Oberacker had been looking for an actor with a youthful voice, Cordes says, maybe even immature and inexperienced.

“He kind of wanted a non-singer,” Cordes says. “He wanted a voice that sounded like a 21-year-old, and I kind of fit the role.”

But during early rehearsals at Oberacker’s home, Cordes made it obvious that he has the singing and acting acumen to hang with the likes of Walsh, Scalera and Fenton, who fairly made the windows shake in the Panorama Towers residence.

Cordes is used to being around powerful female singers, as he earned his undergraduate degree at Stevens College in Columbia, Mo. That’s the second-oldest women’s college in the U.S., but Cordes was permitted to enroll in the university’s theater program because the female performers needed males to fill out the productions’ casts.

“So I got to go to classes, go to do shows and get a degree in a three-year program,” Cordes says. “I was one of just a few boys, and I just got to do a ton of shows. Any role for a male, I could play.”

He also worked at Okoboji Summer Theater in Iowa, performing as many as nine shows in 10 weeks, so the tight timeframe to develop “Ace” has been manageable.

The show has undergone myriad adjustments and upgrades since debuting at Repertory Theater of St. Louis in Fall 2006. Versions of “Ace” also have been presented in the Old Globe in San Diego and Signature Theater in Arlington, Va. The dream is all too familiar: To one day book the show on Broadway or on a national tour.

Thus, the responsibility of leading this type of show — especially with the playwright actually leading rehearsals — is apparent. Oberacker has served as a valuable tutor for Cordes as he continues to advance his stage skills.

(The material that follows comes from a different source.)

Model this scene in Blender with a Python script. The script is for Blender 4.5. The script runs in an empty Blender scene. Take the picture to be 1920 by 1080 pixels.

“He talks about floating above the notes rather than trying to hit the note,” Cordes says. “It’s a mental tool. If you try to hit that note at the end of the song, and hit it hard, it will hit you back. So you’re just trying to float on top of it, then just land on it softly.”

And that makes sense, as Sam Cordes seems out to prove that he’s had his last hard fall.